Moderating the Planet vanityfair.com

Jason Koebler and Jordan Cox of Vice penned a blockbuster investigation into Facebook’s content moderation practices that’s worth your time. They interviewed “dozens” of sources, including several on-the-record conversations with Facebook employees in charge of their moderation efforts:

The thing that makes Facebook’s problem so difficult is its gargantuan size. It doesn’t just have to decide “where the line is” for content, it has to clearly communicate the line to moderators around the world, and defend that line to its two billion users. And without those users creating content to keep Facebook interesting, it would die.

Size is the one thing Facebook isn’t willing to give up. And so Facebook’s content moderation team has been given a Sisyphean task: Fix the mess Facebook’s worldview and business model has created, without changing the worldview or business model itself.

“Making their stock-and-trade in soliciting unvetted, god-knows-what content from literally anyone on earth, with whatever agendas, ideological bents, political goals and trying to make that sustainable—it’s actually almost ridiculous when you think about it that way,” Roberts, the UCLA professor, told Motherboard. “What they’re trying to do is to resolve human nature fundamentally.”

In that sense, Facebook’s content moderation policies are and have always been guided by a sense of pragmatism. Reviewing and classifying the speech of billions of people is seen internally as a logistics problem that is only viable if streamlined and standardized across the globe.

Maya Kosoff, Vanity Fair:

The problem, of course, is Facebook’s tireless drive to expand. Until recently, for example, the company reportedly had few moderators who spoke Burmese, allowing the platform in Myanmar to be infiltrated by anti-Muslim hate speech. (Facebook’s hate-speech detecting A.I., it said, hadn’t yet learned Burmese.) But instead of treating the issue as the result of a choice to expand into a country where it knew it couldn’t adequately evaluate and police what was posted, Facebook viewed the issue as a failure of technology. “We still don’t know if it’s really going to work out, due to the language challenges,” Guy Rosen, V.P. of product management at Facebook, told Motherboard. “Burmese wasn’t in Unicode for a long time, and so they developed their own local font, as they opened up, that is not compatible with Unicode.” In the meantime, United Nations human-rights experts have cited Facebook’s struggle to remove hate speech as playing a role in a possible genocide in the country.

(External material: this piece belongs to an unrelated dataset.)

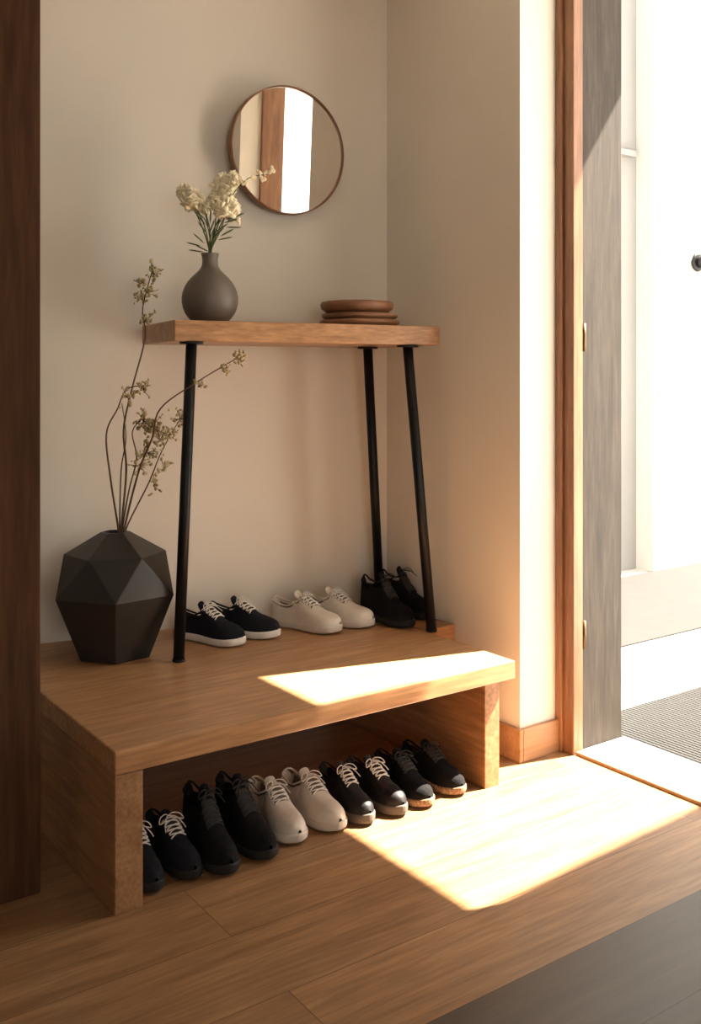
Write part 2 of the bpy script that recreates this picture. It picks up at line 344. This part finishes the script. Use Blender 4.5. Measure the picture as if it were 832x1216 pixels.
# ---------------- shoes ----------------
def interp(xs,ys,x):
    for i in range(len(xs)-1):
        if x<=xs[i+1]:
            t=(x-xs[i])/(xs[i+1]-xs[i]); t=t*t*(3-2*t)*.5+t*.5; return ys[i]+(ys[i+1]-ys[i])*t
    return ys[-1]
WS=[0,.015,.05,.12,.25,.42,.58,.72,.84,.92,.97,1.0]
WV=[.12,.40,.60,.70,.72,.74,.88,1.0,.94,.74,.48,.12]
PROF={
 'sneaker':([0,.05,.15,.28,.40,.48,.58,.70,.82,.92,.97,1],[.064,.084,.074,.066,.086,.090,.074,.055,.046,.038,.028,.012]),
 'boot':([0,.05,.15,.28,.36,.44,.56,.70,.82,.92,.97,1],[.125,.150,.142,.138,.152,.140,.095,.064,.052,.044,.032,.014]),
}
def shoe_mesh(kind,L,W,th,toe_spring=.006):
    b=MB(); hs,hv=PROF[kind]
    def w(s): return W/2*interp(WS,WV,s)
    def c(s): return .010*math.sin(max(0,s-.35)*2.2) 
    def up(s): return toe_spring*max(0,(s-.7)/.3)**2
    # sole
    st=[0,.006,.02,.05,.1,.18,.28,.4,.52,.62,.72,.8,.87,.92,.96,.985,.997,1]
    rings=[]
    for z,k in ((0,.95),(.004,1.03),(th*.8,1.05),(th+.003,1.02),(th+.003,.6)):
        rg=[(c(s)+w(s)*k,(s-.5)*(1+.03*(k>1))*L+.5*L,z+up(s)) for s in st]+[(c(s)-w(s)*k,(s-.5)*(1+.03*(k>1))*L+.5*L,z+up(s)) for s in reversed(st)]
        rings.append(rg)
    n=len(rings[0]); vs=sum(rings,[]); fs=[(i*n+k,i*n+(k+1)%n,(i+1)*n+(k+1)%n,(i+1)*n+k) for i in range(4) for k in range(n)]
    fs.append(tuple(range(n-1,-1,-1))); b.add(vs,fs,1)
    # upper
    st=[0,.01,.03,.06,.09,.13,.18,.24,.30,.35,.39,.43,.47,.52,.58,.64,.70,.76,.82,.87,.91,.945,.97,.988,1]
    TT=[-1,-.93,-.85,-.76,-.66,-.56,-.46,-.34,-.18,0,.18,.34,.46,.56,.66,.76,.85,.93,1]
    def surf(s,t):
        e=.42 if s<.35 else .42+(.78-.42)*min(1,(s-.35)/.35)
        an=math.pi/2*(1-t); cx=math.cos(an); sz=max(0,math.sin(an))
        x=math.copysign(abs(cx)**e,cx); z=sz**(e if s>.35 else .6+.0*s)
        taper=1-.22*z*(1 if s<.5 else .5)
        h=interp(hs,hv,s)
        return Vector((c(s)+w(s)*.97*x*taper, s*L, th+up(s)+h*z))
    vs=[];nt_=len(TT)
    deep=interp(hs,hv,.25)*.7
    for s in st:
        for t in TT:
            v=surf(s,t)
            if .05<s<.42 and abs(t)<.5:
                v.z=surf(s,.5).z-deep; v.x=c(s)+(v.x-c(s))*.85
            vs.append(v)
    f0=[];f1=[]
    for i in range(len(st)-1):
        for j in range(nt_-1):
            q=(i*nt_+j,i*nt_+j+1,(i+1)*nt_+j+1,(i+1)*nt_+j)
            sm=(st[i]+st[i+1])/2; tm=(TT[j]+TT[j+1])/2
            (f1 if (.045<sm<.425 and abs(tm)<.55) or (.44<sm<.63 and abs(tm)<.3) else f0).append(q)
    o=len(b.v); b.add(vs,f0,0); 
    for q in f1: b.f.append(tuple(k+o for k in q)); b.m.append(3); b.sm.append(True)
    # collar roll
    col=[]
    for s in (.05,.09,.15,.22,.30,.36,.41): col.append(surf(s,.53)+Vector((0,0,.001)))
    colr=[surf(s,-.53)+Vector((0,0,.001)) for s in (.41,.36,.30,.22,.15,.09,.05)]
    back=[surf(.045,0)+Vector((0,0,.001))]
    b.tube(col+[surf(.43,0)]+colr+back+[col[0]],.0042,0,6,False)
    # heel tab
    b.tube([surf(.012,0)+Vector((0,-.001,-.03)),surf(.03,0)+Vector((0,0,.004))],.006,0,6)
    # tongue
    tv=[];tf=[]
    ss=[.47,.45,.43,.41,.39,.365]; lift=[.001,.003,.005,.009,.016,.024]
    for s,l in zip(ss,lift):
        for t in (-.38,-.2,0,.2,.38):
            v=surf(max(s,.43),t); v.y=s*L; v.z+=l-(abs(t)*.01); v.x*=.85; tv.append(v)
    for i in range(len(ss)-1):
        for j in range(4): tf.append((i*5+j,i*5+j+1,(i+1)*5+j+1,(i+1)*5+j))
    b.add(tv+[v+Vector((0,.002,-.005)) for v in tv],tf+[tuple(k+len(tv) for k in q) for q in tf],0)
    # eyestays
    for sg in (-1,1):
        b.tube([surf(s,sg*.36)+Vector((0,0,.001)) for s in (.44,.48,.52,.56,.60,.64)],.0035,0,6)
    # laces
    for i,s in enumerate((.46,.505,.55,.595,.64)):
        hw=.44-.02*i
        for a,c2 in ((-1,1),(1,-1)):
            pth=[]
            for k in range(7):
                u=-1+2*k/6; pth.append(surf(s+.018*u*a,hw*u)+Vector((0,0,.0055)))
            b.tube(pth,.0026,2,5)
    k0=surf(.445,0)+Vector((0,.0,.010))
    for sg in (-1,1):
        lp=[k0,k0+Vector((sg*.012,.004,.008)),k0+Vector((sg*.030,.012,.004)),k0+Vector((sg*.036,.022,-.008)),k0+Vector((sg*.022,.020,-.004)),k0]
        b.tube(smooth(lp,4),.002,2,5)
        b.tube(smooth([k0,k0+Vector((sg*.014,.016,.002)),k0+Vector((sg*.026,.038,-.012)),k0+Vector((sg*.03,.05,-.022))],4),.0019,2,5)
    # toe cap seam and side stitching
    b.tube([surf(.80-.05*(1-abs(t)),t)+Vector((0,0,.0006)) for t in (-.9,-.7,-.5,-.25,0,.25,.5,.7,.9)],.0014,0,5)
    for sg in (-1,1):
        b.tube([surf(s,sg*t)+Vector((sg*.0006,0,.0004)) for s,t in ((.66,.42),(.58,.5),(.48,.54),(.44,.66),(.42,.8),(.40,.93))],.0014,0,5)
    return b
def shoe(name,kind,toe,ang,z,mats,L=.275,W=.1,th=.026,mirror=False):
    b=shoe_mesh(kind,L,W,th)
    if mirror:
        for v in b.v: v.x=-v.x
    o=b.obj(name,mats,subsurf=1)
    rz=math.pi+ang
    o.rotation_euler=(0,0,rz)
    d=Vector((math.sin(ang),-math.cos(ang),0)); o.location=Vector((toe[0],toe[1],z+.0008))-d*L
    return o
sk=[M_navy,M_soleW,M_laceW,M_lin]; wt=[M_wht,M_soleC,M_laceW,M_linC]; bt=[M_suede,M_soleB,M_laceB,M_lin]
dk=[M_blk,M_soleG,M_laceW,M_lin]; ck=[M_suede,M_cork,M_laceB,M_lin]; nv=[M_navy,M_soleB,M_laceW,M_lin]
a=math.radians(26)
B=.41
shoe('canvas_sneaker','sneaker',(1.700,3.035),a,B,sk,.30,.108)
shoe('canvas_sneaker','sneaker',(1.835,3.045),a,B,sk,.30,.108,mirror=True)
shoe('leather_sneaker','sneaker',(2.075,2.985),a,B,wt,.30,.114)
shoe('leather_sneaker','sneaker',(2.205,2.975),a,B,wt,.30,.114,mirror=True)
shoe('ankle_boot','boot',(2.335,2.885),a*.4,B,bt,.265,.096)
shoe('ankle_boot','boot',(2.452,2.94),a*.4,B+.0003,bt,.245,.086,mirror=True)
def pair(name,kind,t1,t2,mats,an=0,**k):
    shoe(name,kind,t1,an,0,mats,**k); shoe(name,kind,t2,an,0,mats,mirror=True,**k)
pair('deck_shoe','sneaker',(1.092,2.40),(1.184,2.40),nv,W=.086)
pair('high_top_boot','boot',(1.296,2.37),(1.405,2.38),bt,W=.098,L=.285)
pair('cream_trainer','sneaker',(1.543,2.415),(1.661,2.41),wt,W=.106,L=.295)
pair('derby_shoe','sneaker',(1.779,2.395),(1.878,2.385),dk,W=.088,th=.03)
pair('suede_shoe','sneaker',(2.002,2.385),(2.125,2.395),ck,W=.1,L=.285,th=.024)

# ---------------- lights ----------------
w=bpy.data.worlds.new('world'); S.world=w; w.use_nodes=True
bg=w.node_tree.nodes['Background']; bg.inputs[0].default_value=(1,.955,.895,1); bg.inputs[1].default_value=3.5
sd=Vector((-1,.24,-1.43)).normalized()
l=bpy.data.lights.new('sun','SUN'); l.energy=50; l.color=(1,.89,.74); l.angle=math.radians(.6)
o=bpy.data.objects.new('sun',l); S.collection.objects.link(o); o.rotation_euler=sd.to_track_quat('-Z','Y').to_euler(); o.location=(6,1,8)
def portal(loc,dirv,sx,sy):
    l=bpy.data.lights.new('portal','AREA'); l.shape='RECTANGLE'; l.size=sx; l.size_y=sy
    l.cycles.is_portal=True
    o=bpy.data.objects.new('portal',l); S.collection.objects.link(o); o.location=loc; o.rotation_euler=Vector(dirv).to_track_quat('-Z','Y').to_euler()
portal((3.0,2.0,1.45),(-1,0,0),1.0,2.9)
portal((-.45,-4.1,1.5),(0,1,0),2.7,1.8)

# ---------------- camera ----------------
cd=bpy.data.cameras.new('camera'); cam=bpy.data.objects.new('camera',cd); S.collection.objects.link(cam)
cd.lens=F*36/1216; cd.sensor_width=36; cd.sensor_fit='AUTO'; cd.shift_y=-(608-HZ)/1216; cd.clip_start=.05
cam.location=(0,0,CH); cam.rotation_euler=Vector((FX,FY,0)).to_track_quat('-Z','Y').to_euler()
S.camera=cam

Facebook may be a publicly-traded company that is trying to do right by its shareholders — and the best thing for them, it perceives, is conquering the world. But this is an abhorrent dereliction of ethical responsibility. Kosoff is entirely correct: it is a choice for them to expand to places they don’t fully comprehend. It is arrogant, and demonstrates a lack of sensitivity in attempting to merge American values with those in every region they operate. I don’t think that’s possible.